One of the concerns I have that is very significant for ordinary working people on the Central Coast is their fear about unemployment. When Ms Wicks came she repeated the jobs and growth mantra that we heard over and over again in the last campaign. The reality on the ground is that her promise of 'We'll make it easier for Central Coast businesses to employ new people and expand' is absolutely wrong. The unemployment rate on the Central Coast has reached 5.9 per cent, which is above the state and national average, and youth unemployment is at 15.8 per cent. So her promise to create jobs, her constant touting of the hundreds of jobs she is creating with all of these projects that are still on paper and not delivered, has been proven for what it is: there is a great gap between reality and truth. She simply does not seem to be able to own up to the fact that she has not delivered the things that she promised in 2013, at the first election she stood for, let alone the additional commitments in 2016.
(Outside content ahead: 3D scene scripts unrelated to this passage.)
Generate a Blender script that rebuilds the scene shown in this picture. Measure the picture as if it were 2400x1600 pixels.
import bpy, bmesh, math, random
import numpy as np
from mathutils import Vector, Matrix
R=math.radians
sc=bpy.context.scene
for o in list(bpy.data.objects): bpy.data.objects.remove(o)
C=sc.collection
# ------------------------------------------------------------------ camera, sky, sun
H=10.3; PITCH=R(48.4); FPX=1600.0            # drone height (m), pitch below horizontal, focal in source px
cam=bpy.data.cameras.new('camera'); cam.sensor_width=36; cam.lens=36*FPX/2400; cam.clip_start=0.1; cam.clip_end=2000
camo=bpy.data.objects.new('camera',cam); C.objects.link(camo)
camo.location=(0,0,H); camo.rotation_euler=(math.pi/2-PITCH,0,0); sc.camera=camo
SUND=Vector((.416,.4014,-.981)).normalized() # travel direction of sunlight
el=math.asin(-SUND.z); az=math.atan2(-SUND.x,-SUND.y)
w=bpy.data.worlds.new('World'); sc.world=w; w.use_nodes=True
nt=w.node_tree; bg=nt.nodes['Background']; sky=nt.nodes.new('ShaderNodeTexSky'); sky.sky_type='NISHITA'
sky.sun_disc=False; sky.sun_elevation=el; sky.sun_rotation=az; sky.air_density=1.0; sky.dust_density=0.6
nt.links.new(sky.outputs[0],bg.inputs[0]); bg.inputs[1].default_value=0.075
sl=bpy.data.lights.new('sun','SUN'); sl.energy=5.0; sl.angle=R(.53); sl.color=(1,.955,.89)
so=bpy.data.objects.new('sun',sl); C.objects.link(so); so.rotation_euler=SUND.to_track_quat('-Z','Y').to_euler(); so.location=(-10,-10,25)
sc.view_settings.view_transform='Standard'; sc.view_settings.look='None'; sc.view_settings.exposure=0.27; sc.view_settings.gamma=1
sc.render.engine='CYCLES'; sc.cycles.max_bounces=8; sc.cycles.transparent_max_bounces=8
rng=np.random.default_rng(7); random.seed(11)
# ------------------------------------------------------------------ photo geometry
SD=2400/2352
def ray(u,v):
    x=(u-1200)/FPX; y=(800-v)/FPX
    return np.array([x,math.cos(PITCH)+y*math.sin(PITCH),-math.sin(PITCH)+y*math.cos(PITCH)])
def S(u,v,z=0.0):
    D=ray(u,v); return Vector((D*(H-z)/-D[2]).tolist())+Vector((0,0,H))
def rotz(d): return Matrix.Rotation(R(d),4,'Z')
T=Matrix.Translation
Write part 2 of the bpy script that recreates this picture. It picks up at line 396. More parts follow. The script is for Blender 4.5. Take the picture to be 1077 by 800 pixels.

What I am concerned about is the hot potato politics of a federal representative deliberately offloading responsibility for her own commitments. This is grossly negligent of the needs of our community. It demonstrates a severe lack of leadership. The Central Coast deserves representation that listens to the community, is truthful with the community, delivers on the commitments that it makes to the community and does not seek to blame others when there is a failure on its part. Central Coast residents deserve a better standard than this. Unfortunately, the truth is that this litany of broken promises by the member for Robertson is not a surprise; it is a signature of the Abbott-Turnbull government.